Fakat bu dalganın hızını henüz kesin olarak hesaplayamamışlardı. Bu amaçla 1878 yılında Albert Michelson, 1862 yılında Leon Foucault'un yaptığı ve ışığın hızını saniyede 298,000 km olarak hesapladığı ayna deneyini geliştirerek, ışığın net hızını hesaplamaya koyuldu.

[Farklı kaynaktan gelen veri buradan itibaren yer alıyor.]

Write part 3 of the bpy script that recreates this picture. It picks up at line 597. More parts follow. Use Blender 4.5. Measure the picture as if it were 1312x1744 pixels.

Geliştirdiği ayna deneyinde, ışığın hızını saniyede 299.949,53 km olarak hesaplayan Michelson, o güne kadar elde edilen en doğru sonuca ulaştı. Günümüzde hesaplanan ışık hızı ise saniyede 299.792,45 km'dir.

7
8
Marie Curie isimli genç bilim insanı, 1897 yılında doktora tezi olarak, Henri Bacquerel tarafından tanımlanan uranyum ışınlarını seçti. Henri Bacquerel, karanlık bir odadaki rafta bıraktığı uranyum cevheri sayesinde, bir rastlantı sonucu uranyum ışınlarını keşfetmişti.
Marie Curie, bu gizemi çözmek ve diğer elementlerin de benzer ışın emisyonları olup olmadığını keşfetmek amacıyla çalışmalara başladı.
Çalışmalarının henüz başlarında, toryumun da, uranyum gibi ışın emisyonlarına sahip olduğunu gözlemledi. Bu eşsiz elementlere "radyoaktif" adını veren Curie, kısa zaman içinde ışınların yoğunluğunun cevhere değil, barındırdığı uranyum ve toryum miktarına bağlı olduğunu keşfetti.
Böylece gizemli ışınların kaynağının, radyoaktif atomlar olduğunu keşfeden Curie bununla yetinmeyerek, uranyumdan daha yoğun radyoaktiviteye sahip elementlerin var olduğunu keşfetti. Eşi Pierre Curie'nin de deneylerine katılmasının ardından, cevherden yeni bir elementi ayrıştırmayı başardılar. Bu elemente, Marie Curie'nin ana vatanı olan Polonya'dan esinlenerek polonyum adını verdiler. Kısa bir süre sonra, keşfettikleri diğer bir radyoaktif elemente radyum adını veren Marie Curie, bu çalışmalarının ardından iki Nobel ödülü kazandı ve Nobel ödülünü iki kez kazanan tek kadın ünvanına erişti.